Der „Voitl“auf dem E-Scooter
Bei den Oberammergauer Passionsspielen gab es heuer Aufregung um den Esel. Tierschützer erklärten, dass Tiere keine Transportmittel seien (Das hätten sie schon Dschingis Khan sagen sollen!),
weshalb Jesus bzw. der Darsteller des Jesus gefälligst auf einem E-Scooter in Jerusalem einreiten solle. Oder einfahren, muss man wohl eher sagen.
Wenn das der alte Voitl im Lungau noch erlebt hätte! Jahr für Jahr zog
Valentin Pfeifenberger, der legendäre Pfarrer von Thomatal, am Palmsonntag auf einem Esel reitend durch den Ort
und in die Kirche ein. Der Salzburger Erzbischof Colloredo hatte diesen Brauch zwar 200 Jahre davor verboten,
weil er ihn für eine Eselei hielt (ein früher Anhänger des E-Scooters?). Doch davon ließ sich ein Valentin Pfeifenberger nicht beeindrucken. Und auch nicht davon, dass ihn Esel Fritz einmal bei der
Prozession abwarf. Am nächsten Palmsonntag war Fritz wieder brav.

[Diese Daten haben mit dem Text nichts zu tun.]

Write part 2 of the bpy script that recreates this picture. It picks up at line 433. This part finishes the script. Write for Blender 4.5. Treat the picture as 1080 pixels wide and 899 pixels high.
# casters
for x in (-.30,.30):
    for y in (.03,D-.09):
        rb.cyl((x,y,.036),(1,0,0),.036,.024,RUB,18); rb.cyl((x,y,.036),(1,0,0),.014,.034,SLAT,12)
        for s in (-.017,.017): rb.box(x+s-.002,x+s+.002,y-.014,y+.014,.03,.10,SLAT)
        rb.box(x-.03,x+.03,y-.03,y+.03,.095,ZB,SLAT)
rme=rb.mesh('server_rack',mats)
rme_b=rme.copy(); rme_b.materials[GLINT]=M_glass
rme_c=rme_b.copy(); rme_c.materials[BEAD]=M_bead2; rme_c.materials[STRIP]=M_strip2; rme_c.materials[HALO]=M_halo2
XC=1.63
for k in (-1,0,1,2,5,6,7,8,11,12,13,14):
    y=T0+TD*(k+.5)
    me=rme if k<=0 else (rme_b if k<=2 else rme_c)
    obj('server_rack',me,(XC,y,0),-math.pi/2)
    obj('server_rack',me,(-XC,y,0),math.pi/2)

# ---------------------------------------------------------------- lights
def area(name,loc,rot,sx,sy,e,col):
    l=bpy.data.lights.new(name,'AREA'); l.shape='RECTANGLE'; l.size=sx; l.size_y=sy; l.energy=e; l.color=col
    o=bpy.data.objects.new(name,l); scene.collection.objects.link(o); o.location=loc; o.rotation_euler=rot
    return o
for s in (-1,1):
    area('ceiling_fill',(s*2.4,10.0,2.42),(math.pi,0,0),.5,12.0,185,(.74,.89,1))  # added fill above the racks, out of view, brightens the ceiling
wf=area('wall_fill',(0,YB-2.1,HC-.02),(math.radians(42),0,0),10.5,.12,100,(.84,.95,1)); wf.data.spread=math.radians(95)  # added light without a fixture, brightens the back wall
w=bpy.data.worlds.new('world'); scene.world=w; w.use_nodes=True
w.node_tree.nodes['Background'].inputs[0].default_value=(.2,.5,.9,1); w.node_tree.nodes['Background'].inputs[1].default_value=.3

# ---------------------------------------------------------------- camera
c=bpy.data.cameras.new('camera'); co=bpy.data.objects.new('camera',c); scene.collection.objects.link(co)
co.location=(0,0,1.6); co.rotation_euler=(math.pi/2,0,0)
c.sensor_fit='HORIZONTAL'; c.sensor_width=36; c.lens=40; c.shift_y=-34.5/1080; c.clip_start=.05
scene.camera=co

Vor dem Thomataler Kircherl erinnert jetzt ein schönes Standbild an den „Bischof vom Lungau“und seinen Palmesel. Heutzutage wäre das anders. Heute
würde Pfarrer Pfeifenberger einen PalmE-Scooter benutzen.
Geistliche und Esel, das ist übrigens ein heikles Kapitel. Um das Jahr 1000
herum wurde der Gegenpapst Johannes XVI. gestürzt und in einer Schandprozession durch Rom geführt: Man verstümmelte ihm das Gesicht, setzte ihm ein Kuheuter als Mütze auf und führte
ihn dann, verkehrt auf einem Esel sitzend, durch die Stadt. Der arme Mann
wird sich auch gedacht haben: Esel sind keine Transportmittel ...
Aber nicht nur die Katholischen, auch die Evangelischen haben oder hatten es
mit dem Esel. Gewohnt deftig schrieb Martin Luther: „Der Esel will Schläge
haben und der Pöbel will mit Gewalt regiert sein. Das wusste Gott wohl; darum gab er der Obrigkeit nicht einen Fuchsschwanz, sondern ein Schwert in die Hand.“Aus diesem Luther-Wort spricht schon der moderne Geist: Ein Fuchsschwanz ist kein Zuchtmittel!
Da braucht’s schon ein E-Schwert. Man sollte es vor allem gegen jene einsetzen, die ihren E-Scooter nach Gebrauch irgendwo mitten auf dem Weg stehen lassen. Diese Esel.
Der Oberammergauer E-Scooter wäre vielleicht auch die Lösung für ein Problem, das Johann Peter Hebel in seinem „Schatzkästlein des rheinischen Hausfreundes“schilderte:
Ein Mann reitet auf seinem Esel heim und lässt seinen Sohn nebenhergehen. Da kommt ein Wanderer und sagt: „Das
ist nicht recht, Vater, dass ihr reitet und den Buben gehen lasst. Ihr habt stärkere Glieder!“Der Mann steigt ab und lässt den Sohn reiten. Da kommt wieder ein
Wanderer und sagt: „Das ist nicht recht, dass du reitest, Bub, und den Vater gehen lässt. Du hast jüngere Beine!“Da steigen beide – Vater und Sohn – auf
und lassen sich vom Esel tragen. Abermals kommt ein Wanderer und ruft empört: „Zwei Kerle auf einem schwachen Tier! Man sollte einen Stock nehmen und Euch herunter jagen!“
Da steigen beide ab und gehen neben dem Esel zu Fuß. „Ihr seid drei kuriose Gesellen!“, ruft ein vierter Wanderer.
„Ist es nicht genug, wenn zwei zu Fuß gehen? Geht’s nicht leichter, wenn einer
von Euch reitet?“Da nehmen Vater und Sohn einen Strick, binden dem Esel die Beine zusammen, stecken einen Ast durch und tragen das Tier auf den Schultern heim. – Hebels Resümee: „So
kann’s kommen, wenn man es allen Leuten recht machen will.“
Die Geschichte ist eine schöne Parabel auf die Politik und ihre Lösungen, die am Ende pragmatisch genannt werden. Aber man merkt, dass die Szene schon 200 Jahre auf dem Buckel hat.
Heute wäre so etwas nicht möglich. Schließlich ist die Benutzung des EScooters zu zweit streng verboten.